◆ Written instruction ◆
Scan the lines and state how many carry "script". Leave out everything but the number.
== == ==
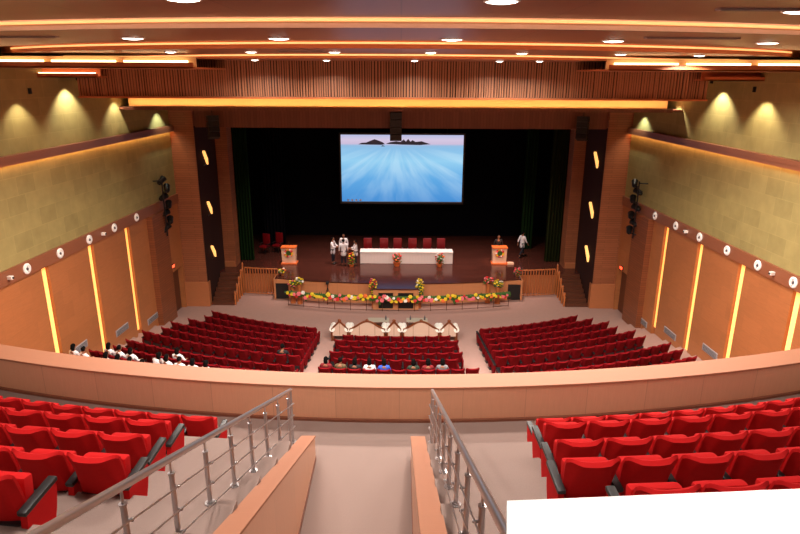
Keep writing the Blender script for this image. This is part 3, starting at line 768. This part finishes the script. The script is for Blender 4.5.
for sgn, side, y, k in ((-1, 'left', 25.06, 0), (-1, 'left', 19.2, 1), (1, 'right', 25.98, 0), (1, 'right', 20.1, 1)):
    t = empty('wall_camera', 'small white box camera on the %s wall band, %s the stage' % (side, 'nearer' if k == 0 else 'farther from'), 'camera', at_wall(sgn, y, 6.22, .105), wall_rot(sgn), 'small cameras on the wall bands')
    MB().rbox(-.06, .06, 0, .16, -.06, .06, .01).build('housing', M['white'], t); MB().tube((0, .16, 0), (0, .19, 0), .035, n=12).build('lens', M['blackp'], t, True)
for sgn, side, lst in ((-1, 'left', [(28.74, .95), (25.8, 1.6), (22.5, 2.2)]), (1, 'right', [(29.2, .75), (26.39, 1.3), (23.13, 1.9)])):
    for k, (y, z) in enumerate(lst):
        t = empty('air_vent', 'grey slatted air vent low on the %s wall, %s from the stage' % (side, ORD[k+1]), 'vent', at_wall(sgn, y, z, .0), wall_rot(sgn), 'low wall air vents')
        MB().rbox(-.55, .55, 0, .03, -.15, .15, .006).build('frame', M['grey'], t)
        b = MB(); [b.box(-.5, .5, .03, .04, -.12+.05*q, -.10+.05*q) for q in range(5)]; b.build('louvre', M['greydk'], t)
for sgn, side, y, z in ((-1, 'left', 31.6, 2.8), (1, 'right', 32.3, 2.62)):
    t = empty('exit_sign', 'small glowing red exit lamp over the %s door' % side, 'exit sign', at_wall(sgn, y, z, 0), wall_rot(sgn), 'red exit lamps')
    MB().rbox(-.19, .19, 0, .05, -.10, .10, .01).build('housing', M['blackp'], t); MB().rbox(-.15, .15, .05, .06, -.07, .07, .003).build('lamp_panel', M['exit'], t)
# sconces in the proscenium reveals
for sgn, side in ((-1, 'left'), (1, 'right')):
    for k, z in enumerate((8.2, 5.4, 2.85)):
        t = empty('wall_sconce', 'wedge shaped amber sconce inside the %s proscenium reveal, %s' % (side, ('top', 'middle', 'bottom')[k]), 'wall light', (sgn*10.79, 34.3, z), PI/2 if sgn > 0 else -PI/2, 'amber sconces in the proscenium reveals')
        b = MB(); b.prism([(-.22, -.05), (.22, .45), (.22, .62), (-.22, .12)], 0, .22, 'xz') if False else b.add([(-.34, .0, -.42), (.22, 0, .30), (.22, .0, .42), (-.34, 0, -.05), (-.34, .10, -.40), (.22, .14, .32), (.22, .14, .42), (-.34, .10, -.08)], [(0, 1, 2, 3), (4, 7, 6, 5), (0, 4, 5, 1), (1, 5, 6, 2), (2, 6, 7, 3), (3, 7, 4, 0)])
        b.build('shade', M['niche'], t); MB().rbox(-.40, .30, 0, .03, -.42, -.36, .005).build('bracket', M['blackm'], t)
# stage lighting rigs
rig = None
for sgn, side in ((-1, 'left'), (1, 'right')):
    x = sgn*11.8; y = 30.5
    t = empty('lighting_rig', 'black vertical pole of stage spotlights fixed to the %s wall' % side, 'lighting rig', (x, y, 4.75), 0, 'stage lighting poles')
    b = MB(); b.tube((0, 0, 0), (0, 0, 2.9), .035); b.tube((0, 0, .2), (sgn*.40, -.1, .2), .03); b.tube((0, 0, 2.8), (sgn*.40, -.1, 2.8), .03); b.build('pole', M['blackm'], t, True)
    for k in range(7):
        z = .25 + .4*k; s_ = 1 if k % 2 else -1
        T = Matrix.Rotation(math.radians(-random.uniform(60, 80)), 3, 'X'); T = Matrix.Rotation(math.radians(-sgn*25*0+s_*20), 3, 'Z') @ T
        b = MB(); b.lathe([(.09, 0), (.13, .06), (.14, .28), (.17, .44), (.13, .44)], (s_*.19, .08, z), 14, T); sp_ = b.build('spotlight', M['blackm'], t, True)
        MB().rbox(min(0, s_*.2), max(0, s_*.2), -.02, .02, z-.02, z+.02, .005).build('yoke', M['blackm'], sp_)

# ================================================================ CEILING THINGS
def ceil_light(x, y, z, r, w, label, group, spot=False):
    t = empty('ceiling_light', label, 'ceiling light', (x, y, z), 0, group)
    MB().lathe([(r+.03, 0), (r+.03, -.02), (r, -.025), (r, -.005)], n=24).build('trim_ring', M['white'], t, True)
    MB().lathe([(r, -.004), (r*.9, -.03), (r*.4, -.045), (.01, -.048)], n=24).build('diffuser', M['lamp'], t, True)
    if w:
        d = bpy.data.lights.new('downlight', 'AREA'); d.shape = 'DISK'; d.size = r*2; d.energy = w; d.color = WARM; d.spread = math.radians(150)
        o = bpy.data.objects.new('downlight', d); C.objects.link(o); o.parent = t; o.location = (0, 0, -.07)
    return t
CL = []
for k, (x, y) in enumerate(((-2.7, 8.3), (1.25, 8.35), (5.6, 9.4))): CL.append((x, y, 13.5, .20, .36, 'large round ceiling light at the top edge of the ceiling, %s of three' % ('leftmost', 'middle', 'rightmost')[k], 'big ceiling lights over the balcony'))
for k, (x, y) in enumerate(((-5.9, 14.5), (-2.65, 14.3), (1.1, 14.3), (4.7, 14.6), (8.4, 15.1))): CL.append((x, y, 13.36, .22, .8, 'round ceiling light on the second ceiling step, %s from the left' % ORD[k+1], 'ceiling lights on the second step'))
for k, (x, y) in enumerate(((-6.4, 18.2), (-4.1, 17.9), (-1.8, 17.7), (.8, 17.7), (3.3, 17.9), (6.1, 18.2), (8.6, 18.9))): CL.append((x, y, 13.20, .15, 1.9, 'small ceiling light on the third ceiling step, %s from the left' % ORD[k+1], 'ceiling lights on the third step'))
for k, (x, y) in enumerate(((-4.9, 21.9), (-2.5, 21.9), (.45, 21.9), (3.3, 21.9), (4.6, 21.7))): CL.append((x, y, 13.08, .12, .35, 'small ceiling light before the slatted bulkhead, %s from the left' % ORD[k+1], 'ceiling lights before the slats'))
for (x, y, z, r, f_, lab, g) in CL: ceil_light(x, y, z-.002, r, DOWN_W*f_, lab, g)
# added house lights, out of view, brightening the balcony and the white table
for x in (-8, -3, 1.0, 8):
    for y in (5.2, .9): ceil_light(x, y, 13.5-.002, .2, DOWN_W*(.46 if y > 3 else .14), 'added unseen house light above the balcony, %s from the left, %s row' % (ORD[1+[-8, -3, 1.0, 8].index(x)], 'front' if y > 3 else 'back'), 'added unseen house lights above the balcony')
# wall washers for the scallops
def scallop(x, y, z, sgn, w, col, label, ang=100):
    t = empty('wall_washer', label, 'wall light', (x, y, z), 0, 'ceiling washers along the side walls')
    MB().tube((0, 0, 0), (0, 0, .18), .06, n=12).build('can', M['blackm'], t, True)
    d = bpy.data.lights.new('washer', 'SPOT'); d.energy = w; d.color = col; d.spot_size = math.radians(ang); d.spot_blend = .6; d.shadow_soft_size = .05
    o = bpy.data.objects.new('washer', d); C.objects.link(o); o.parent = t; o.location = (0, 0, -.03)
    o.rotation_euler = (0, math.radians(-14*sgn), 0)
for sgn, side, ls in ((-1, 'left', [(31.6, 11.05, 70, (.85, 1, .85)), (27.6, 11.75, 90, (1, .88, .68)), (24.1, 12.35, 180, (1, .90, .70)), (21.2, 11.95, 60, (1, .86, .62))]),
                      (1, 'right', [(31.6, 11.0, 80, (.85, 1, .85)), (28.3, 11.65, 100, (1, .88, .68)), (25.0, 12.35, 190, (1, .90, .70)), (22.2, 12.1, 120, (1, .86, .62))])):
    for k, (y, z, w_, c_) in enumerate(ls): scallop(sgn*(wx(y)-.55), y, z, sgn, w_*2.3, c_, 'small black washer lamp high on the %s wall, %s from the stage' % (side, ORD[k+1]))
# black linear air slots and a few rods
for k, (x, y, z, w_) in enumerate(((-8.4, 14.2, 13.36, 2.0), (5.9, 13.4, 13.36, 1.9), (5.0, 9.2, 13.5, 1.3), (-2.6, 17, 13.2, 1.2))):
    MBs = MB(); MBs.box(-w_/2, w_/2, -.08, .08, -.03, 0); o = tag(MBs.build('linear_diffuser', M['grey'], None, loc=(x, y, z)), 'slim grey linear air diffuser in the ceiling, %s' % ('far left one', 'right of centre', 'nearest one at top right', 'left of centre, over the stalls')[k], 'diffuser', 'linear air diffusers')
    MB().box(-w_/2+.05, w_/2-.05, -.03, .03, -.035, -.03).build('slot', M['greydk'], o)
# hanging loudspeakers
for k, (x, y, z, w_, h_, rz) in enumerate(((-.25, 32.6, 9.35, .6, 1.45, 0), (-9.6, 32.4, 9.45, .55, 1.15, .5), (9.3, 32.4, 9.45, .55, 1.2, -.5))):
    t = empty('hanging_speaker', ('black hanging speaker column above the projection screen', 'black hanging speaker box at the top left of the stage opening', 'black hanging speaker box at the top right of the stage opening')[k], 'speaker', (x, y, z), rz, 'black hanging loudspeakers')
    n = 4
    for q in range(n):
        T = Matrix.Translation((0, .0, h_*(q+.5)/n)) @ Matrix.Rotation(math.radians(-3*(n-q)*(0 if k == 0 else 1.5)), 4, 'X')
        MB().rbox(-w_/2, w_/2, -.25, .25, -h_/n/2+.01, h_/n/2-.01, .02, T).build('cabinet', M['blackp'], t)
    b = MB(); b.tube((0, 0, h_), (0, 0, 11.12-z), .02); b.build('hanger', M['blackm'], t)

# ================================================================ STAGE THINGS
# screen
sc_ = empty('projection_screen', 'big projection screen showing a blue seascape with dark rocks', 'screen', (.1, 42, 4.24))
me = bpy.data.meshes.new('picture'); hw, hh = 4.1, 4.56
me.from_pydata([(-hw, 0, 0), (hw, 0, 0), (hw, 0, hh), (-hw, 0, hh)], [], [(0, 1, 2, 3)]); uv = me.uv_layers.new()
for i, c_ in enumerate(((0, 0), (1, 0), (1, 1), (0, 1))): uv.data[i].uv = c_
me.materials.append(M['screen']); link(me, 'picture', sc_)
b = MB(); b.box(-hw-.12, hw+.12, .005, .06, -.12, hh+.12); b.build('screen_frame', M['blackp'], sc_)
for x_ in (-3, 3): MB().tube((x_, .1, hh+.1), (x_, .1, 12.6-4.24), .015, n=6).build('hanger', M['blackm'], sc_)
rk = mat('dark rocks', srgb(52, 40, 46), .9, emit=srgb(52, 44, 50), estr=.8)
def rock(pts, y=-.01): n_ = len(pts); MB().prism(pts, y-.005, y, 'xz').build('rock_picture', rk, sc_)
rock([(-2.95, 3.93), (-2.7, 4.03), (-2.4, 4.05), (-2.1, 4.17), (-1.85, 4.27), (-1.6, 4.19), (-1.3, 4.07), (-1.15, 3.95), (-1.4, 3.9), (-2.2, 3.91)])
rock([(-1.1, 3.97), (-.8, 4.08), (-.4, 4.14), (-.1, 4.10), (.1, 4.27), (.25, 4.12), (.4, 4.30), (.55, 4.12), (.7, 4.22), (.9, 4.1), (1.3, 4.15), (1.6, 4.05), (1.9, 3.96), (1.2, 3.9), (0, 3.92)])
rock([(-1.42, 3.80), (-1.3, 3.88), (-1.12, 3.80)]); 
for q in range(4): MB().box(-hw+.35+q*.28, -hw+.5+q*.28, -.012, -.005, .10, .2).build('taskbar_icon', M['white'], sc_)
MB().box(-hw, hw, -.012, -.005, 0, .06).build('taskbar', M['greycl'], sc_)
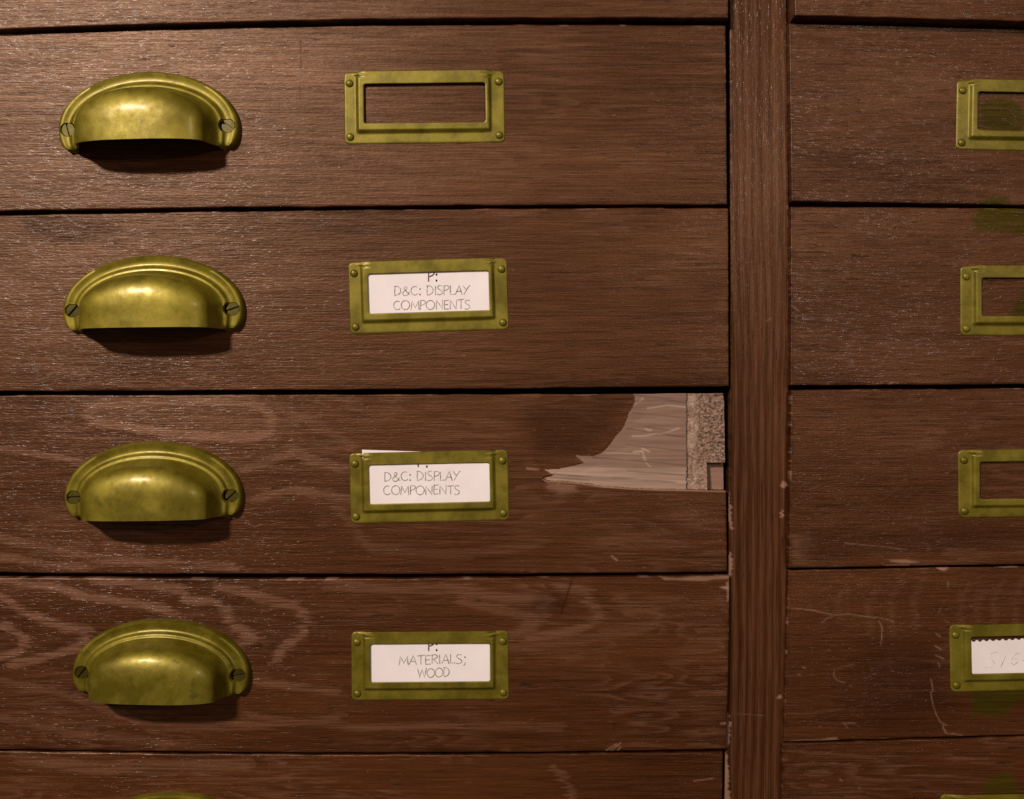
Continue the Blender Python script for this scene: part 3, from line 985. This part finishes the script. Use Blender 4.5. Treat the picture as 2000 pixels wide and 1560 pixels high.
# countersunk screw holes
_cut = lathe('cutter', [(0.001, -8.0), (16.5 * S, -8.0), (16.5 * S, -5.2), (12.6 * S, -3.35), (12.6 * S, -0.6), (0.001, -0.6)], 40, M_BRASS_PULL)
_cv = []
for _x in (-155, 155):
    _c = bpy.data.objects.new('cutter', _cut); COL.objects.link(_c); _c.location.x = _x * S * MM
    _b = _tmp.modifiers.new('b', 'BOOLEAN'); _b.operation = 'DIFFERENCE'; _b.object = _c; _b.solver = 'EXACT'
    _cv.append(_c)
bpy.context.view_layer.update()
_dg = bpy.context.evaluated_depsgraph_get()
ME_PULL2 = bpy.data.meshes.new_from_object(_tmp.evaluated_get(_dg))
bpy.data.objects.remove(_tmp)
for _c in _cv:
    bpy.data.objects.remove(_c)
ME_PULL2.name = 'cup_pull'
ME_PULL2 = fix(ME_PULL2, 50)


def add_holder(parent, org, ydep, px, py, rot, sx=1.0, sz=1.0):
    h = link('label_holder', ME_HOLDER, parent)
    h.location = ((float(wx(px, ydep)) - org[0]) * MM, 0, (float(wz(py, ydep)) - org[1]) * MM)
    h.rotation_euler = (0, -math.radians(rot), 0)
    h.scale = (sx, 1, sz)
    for x, z in ((-144, 48.5), (144, 48.5), (-144, -56), (144, -56)):
        r = link('rivet', ME_RIVET, h)
        r.location = (x * S * MM, -0.00048, z * S * MM)
    return h


def add_pull(parent, org, ydep, px, py, rot, slots, sx=1.0, sz=1.0, mat=None):
    p = link('cup_pull', ME_PULL2, parent)
    p.location = ((float(wx(px, ydep)) - org[0]) * MM, 0, (float(wz(py, ydep)) - org[1]) * MM)
    p.rotation_euler = (0, -math.radians(rot), 0)
    p.scale = (sx, 1, sz)
    if mat:
        p.material_slots[0].link = 'OBJECT'
        p.material_slots[0].material = mat
    for x, a in zip((-155, 155), slots):
        s = link('screw', ME_SCREW, p)
        s.location = (x * S * MM, -0.0028, 0)
        s.rotation_euler = (0, -math.radians(a), 0)
    return p


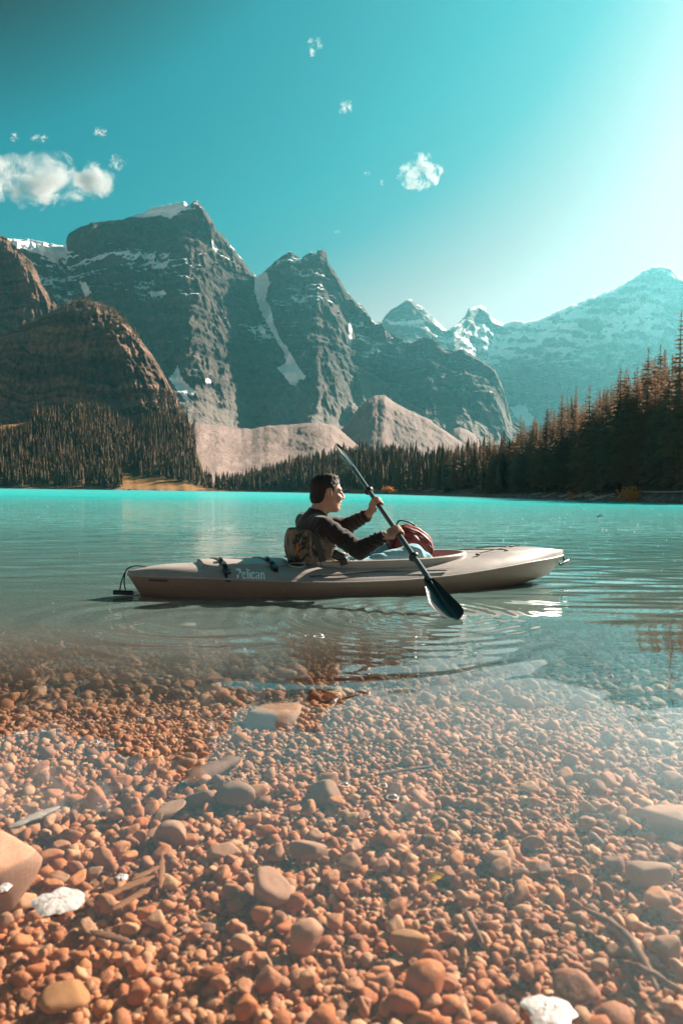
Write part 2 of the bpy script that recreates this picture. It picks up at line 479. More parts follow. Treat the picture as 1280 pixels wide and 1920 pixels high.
DOME = [(-260, 780), (-160, 720), (-60, 668), (0, 634), (50, 606), (80, 592), (105, 580), (130, 569), (150, 563), (180, 566), (205, 576), (230, 596), (245, 612), (260, 632), (290, 671), (310, 706), (330, 746), (345, 780), (365, 830), (380, 880)]
mountain('mountain', DOME, [(-260, 1050), (0, 1020), (180, 980), (300, 900), (380, 800)], 260, rock_c, 320, 130, zb=15, seed=13, jag=2.0, jag_f=6, but=0.09, gul=0.12, strata=0.045, speriod=24, fine=0.036,
         prof=[(0, 0), (0.1, 0.12), (0.3, 0.3), (0.7, 0.6), (1, 1)])

def scree_material(name, c0, c1):
    t = NT(name)
    p = t.pos()
    a = t.noise(0.02, p, 6, 0.65); b = t.noise(0.35, p, 5, 0.75)
    st = t.noise(0.06, t.pos((1.0, 0.5, 0.6)), 6, 0.7)
    col = t.mix(t.map_range(t.math('ADD', t.math('MULTIPLY', a, 0.5), t.math('MULTIPLY', st, 0.5)), 0.38, 0.62), c0, c1)
    col = t.mix(t.map_range(b, 0.50, 0.66), col, tuple(x * 0.5 for x in c0))
    nrm = t.bump(t.math('ADD', t.math('MULTIPLY', b, 1.6), t.math('MULTIPLY', a, 4.0)), 0.8, 1.0)
    return t.done(col, 0.95, nrm, Specular_IOR_Level=0.1)
scree_m = scree_material('scree_stones', (0.20, 0.138, 0.122), (0.34, 0.245, 0.215))
TPROF = [(0, 0), (0.05, 0.06), (0.5, 0.42), (0.8, 0.75), (1, 1)]
kw = dict(but=0.07, gul=0.05, strata=0.0, fine=0.022, prof=TPROF, jag=2.0, jag_f=14)
mountain('scree_slope', [(300, 870), (335, 815), (365, 792), (420, 798), (440, 803), (470, 804), (505, 798), (540, 796), (600, 792), (625, 797), (640, 808), (665, 830), (720, 870)],
         [(300, 1000), (540, 1150), (720, 1150)], 380, scree_m, 220, 70, zb=4, seed=21, **kw)
mountain('scree_slope', [(585, 880), (620, 832), (640, 806), (670, 768), (690, 748), (703, 741), (722, 741), (735, 752), (760, 766), (800, 784), (840, 812), (866, 830), (890, 838), (930, 880)],
         [(585, 1330), (710, 1400), (930, 1300)], 420, scree_m, 200, 70, zb=4, seed=23, **kw)
mountain('scree_slope', [(800, 870), (830, 822), (850, 804), (862, 801), (875, 806), (890, 815), (905, 840), (950, 880)], [(800, 1500), (950, 1500)], 380, scree_m, 110, 50, zb=4, seed=27, **kw)

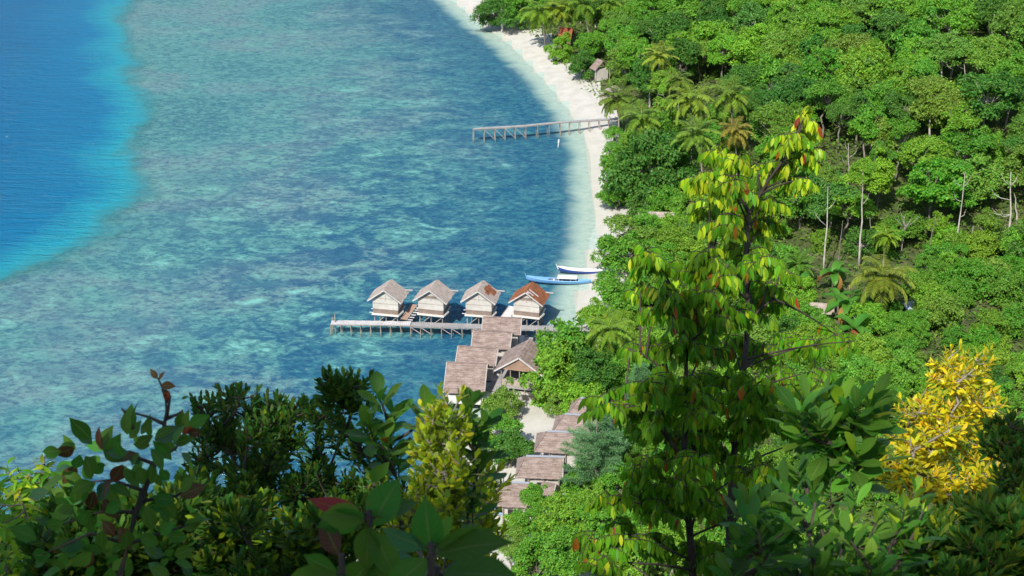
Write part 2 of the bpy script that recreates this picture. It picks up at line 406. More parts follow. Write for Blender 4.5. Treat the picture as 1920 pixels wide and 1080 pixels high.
== == ==
◆ Written response ◆
4